Handles on Unopened Doors
There are times in our lives when we don’t have many choices. When we are children our parents choose what we eat, where we go, what time we go to bed, what we are exposed to, and at what point we start to put our first foot down onto the ground of the grown-up world. As children, we feel as if this lasts forever, though it is truly only a finite period of time, just a snapshot in our photo albums.
As we move through our lives, second to minute to hour of every day – we choose. Choice is something we practice every day, like breathing. There are varying degrees of what we are choosing, when and how, but we are choosing. We choose to get out of bed at some point, we choose a destination, we choose to say hello and we choose to say goodbye. Every time a part of our bodies moves, we have made a choice.
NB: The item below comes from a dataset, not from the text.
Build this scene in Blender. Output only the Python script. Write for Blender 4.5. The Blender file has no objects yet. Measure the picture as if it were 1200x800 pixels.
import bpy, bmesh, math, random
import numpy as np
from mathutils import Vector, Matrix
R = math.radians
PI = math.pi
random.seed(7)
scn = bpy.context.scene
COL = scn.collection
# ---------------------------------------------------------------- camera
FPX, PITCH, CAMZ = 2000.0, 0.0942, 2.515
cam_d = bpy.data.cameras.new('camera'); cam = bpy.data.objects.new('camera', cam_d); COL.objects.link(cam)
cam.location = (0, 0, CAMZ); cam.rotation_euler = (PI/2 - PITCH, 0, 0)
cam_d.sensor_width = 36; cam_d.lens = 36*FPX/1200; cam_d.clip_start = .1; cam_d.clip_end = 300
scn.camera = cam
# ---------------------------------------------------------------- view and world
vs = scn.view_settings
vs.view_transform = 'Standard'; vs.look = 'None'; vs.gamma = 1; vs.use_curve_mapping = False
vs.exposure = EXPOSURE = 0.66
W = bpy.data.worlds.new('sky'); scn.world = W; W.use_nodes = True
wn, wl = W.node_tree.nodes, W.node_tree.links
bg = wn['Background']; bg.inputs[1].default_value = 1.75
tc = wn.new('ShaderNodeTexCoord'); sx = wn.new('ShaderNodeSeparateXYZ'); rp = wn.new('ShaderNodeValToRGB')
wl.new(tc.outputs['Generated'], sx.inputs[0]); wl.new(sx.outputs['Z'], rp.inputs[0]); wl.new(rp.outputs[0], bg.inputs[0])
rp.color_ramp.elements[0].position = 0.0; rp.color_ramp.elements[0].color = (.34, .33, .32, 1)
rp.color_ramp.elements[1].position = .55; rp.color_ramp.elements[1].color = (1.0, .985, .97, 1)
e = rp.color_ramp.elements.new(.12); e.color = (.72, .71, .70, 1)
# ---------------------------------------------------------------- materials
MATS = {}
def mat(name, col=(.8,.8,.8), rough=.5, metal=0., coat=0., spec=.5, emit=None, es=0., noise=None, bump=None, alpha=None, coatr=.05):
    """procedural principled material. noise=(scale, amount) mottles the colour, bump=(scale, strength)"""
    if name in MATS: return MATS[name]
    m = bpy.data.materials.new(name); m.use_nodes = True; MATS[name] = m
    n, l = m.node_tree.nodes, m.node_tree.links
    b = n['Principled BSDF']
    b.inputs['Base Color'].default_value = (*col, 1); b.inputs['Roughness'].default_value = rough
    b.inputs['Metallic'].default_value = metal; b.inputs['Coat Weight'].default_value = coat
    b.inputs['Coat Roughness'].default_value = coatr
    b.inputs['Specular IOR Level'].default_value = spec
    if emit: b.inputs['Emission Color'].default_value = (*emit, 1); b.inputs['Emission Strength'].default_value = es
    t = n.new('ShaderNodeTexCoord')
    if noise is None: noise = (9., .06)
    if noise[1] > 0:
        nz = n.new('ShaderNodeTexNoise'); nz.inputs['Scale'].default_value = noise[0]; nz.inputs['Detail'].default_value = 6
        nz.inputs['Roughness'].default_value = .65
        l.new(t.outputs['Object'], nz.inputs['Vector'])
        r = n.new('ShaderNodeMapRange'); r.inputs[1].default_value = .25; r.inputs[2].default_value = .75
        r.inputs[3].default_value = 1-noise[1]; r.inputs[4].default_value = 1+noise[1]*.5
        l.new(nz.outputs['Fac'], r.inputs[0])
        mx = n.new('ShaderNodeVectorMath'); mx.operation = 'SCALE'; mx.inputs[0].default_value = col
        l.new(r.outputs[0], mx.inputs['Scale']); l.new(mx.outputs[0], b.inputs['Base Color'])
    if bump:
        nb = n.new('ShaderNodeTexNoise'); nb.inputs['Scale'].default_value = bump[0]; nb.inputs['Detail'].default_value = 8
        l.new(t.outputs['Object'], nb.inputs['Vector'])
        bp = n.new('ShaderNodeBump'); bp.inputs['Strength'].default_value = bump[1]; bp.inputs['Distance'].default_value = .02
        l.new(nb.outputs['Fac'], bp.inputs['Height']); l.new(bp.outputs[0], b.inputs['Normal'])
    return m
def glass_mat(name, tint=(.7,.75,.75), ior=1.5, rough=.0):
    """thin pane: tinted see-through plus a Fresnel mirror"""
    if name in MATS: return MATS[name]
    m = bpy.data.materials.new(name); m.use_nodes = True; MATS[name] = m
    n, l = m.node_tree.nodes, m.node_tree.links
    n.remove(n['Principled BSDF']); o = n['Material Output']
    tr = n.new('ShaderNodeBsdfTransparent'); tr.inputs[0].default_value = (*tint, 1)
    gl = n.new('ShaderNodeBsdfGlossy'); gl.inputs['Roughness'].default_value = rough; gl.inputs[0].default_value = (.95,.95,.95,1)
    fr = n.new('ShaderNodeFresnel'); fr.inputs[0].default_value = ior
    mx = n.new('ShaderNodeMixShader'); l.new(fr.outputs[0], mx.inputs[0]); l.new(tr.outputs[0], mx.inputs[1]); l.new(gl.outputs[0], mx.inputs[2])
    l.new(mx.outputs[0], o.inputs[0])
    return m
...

We don’t think about those choices every day. They are automatic. For all of us, however, there are bigger choices that we need to make. These choices are not always easy. They aren’t the fun decisions we get to make – these are the choices that shape who we are at our core as well as how we appear outwardly to the world. There are consequences to these decisions, and therefore they require energy, thought, and time – all the things in short supply for all of us.
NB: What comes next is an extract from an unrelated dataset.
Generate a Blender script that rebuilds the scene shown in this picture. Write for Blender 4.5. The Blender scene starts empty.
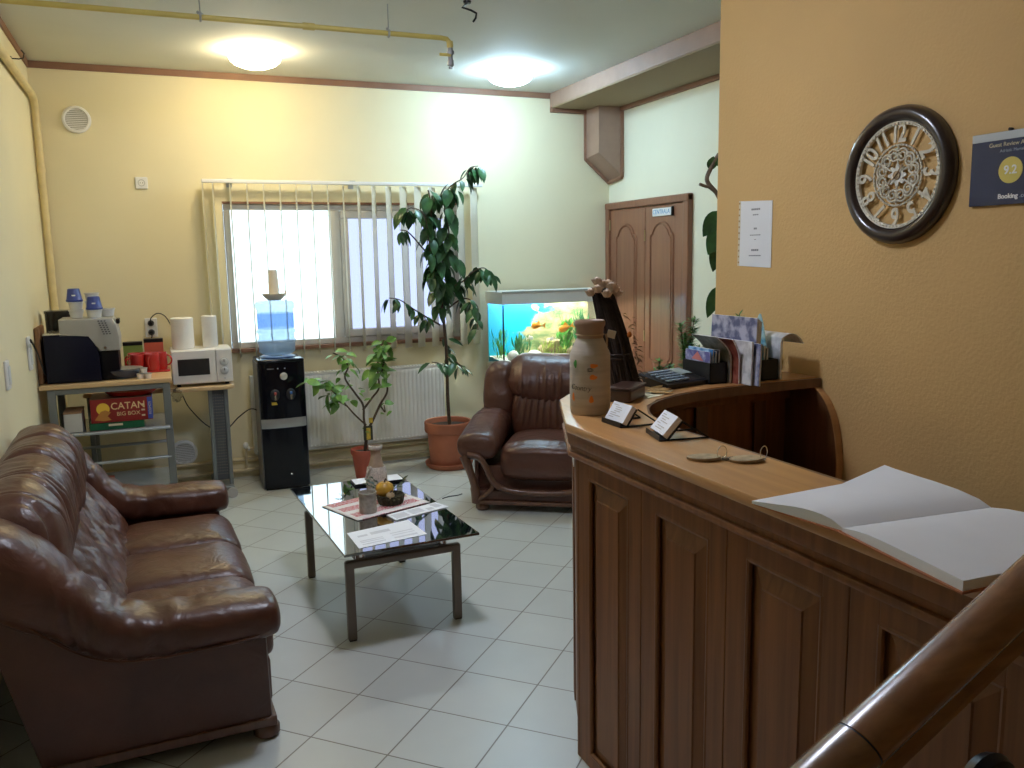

Because of our limited resources, some of those choices start to get packed away in the closets of our day. And just like everything else in our closets – well, my closet at least – we forget that those choices are there, that they are ours and they belong only to us. We pile feelings about and around those choices like the winter coats we put away for the summer. The weight of all the other stuff we pack in there makes it hard to see the choices that are now all the way in the back, and they seem to have disappeared. We close the closet door and go on with our day.
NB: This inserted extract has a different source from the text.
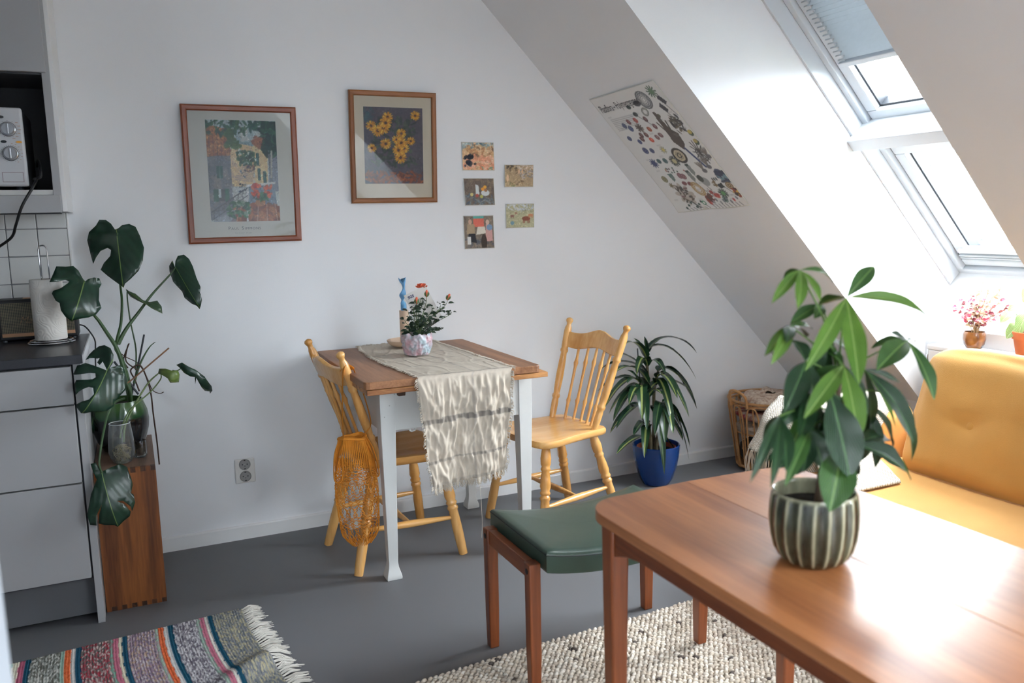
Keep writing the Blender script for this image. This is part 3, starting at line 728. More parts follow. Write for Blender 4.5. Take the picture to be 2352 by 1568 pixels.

Days turn into weeks, even years, and at some point you will be revisited by the circumstances that first brought you to the choice you did NOT make – the one you put away, covered up, and closed the door on. The one that is now heavy with old feelings, which now feels as though it doesn’t exist. It is easy (well, much easier) to say, “I did not or do not have that choice; that choice is not mine.” It is harder to put your hand on the doorknob of that closed door, to unearth what you have buried, to look at all the stuff that you loaded on top of it, and to see that your choice was – as it always was – there all the time.
What choices are you choosing not to make? What handles are waiting to be turned to open doors that have been closed? We have an opportunity every day to choose. No matter what the choice is, we have it. There is truly only one person who can get in your way – and it is you. Big choices are hard and making them can be very difficult. But if you don’t make them – if you don’t take that opportunity to choose – it does not mean that the choice was not available. It means that you chose not to take it.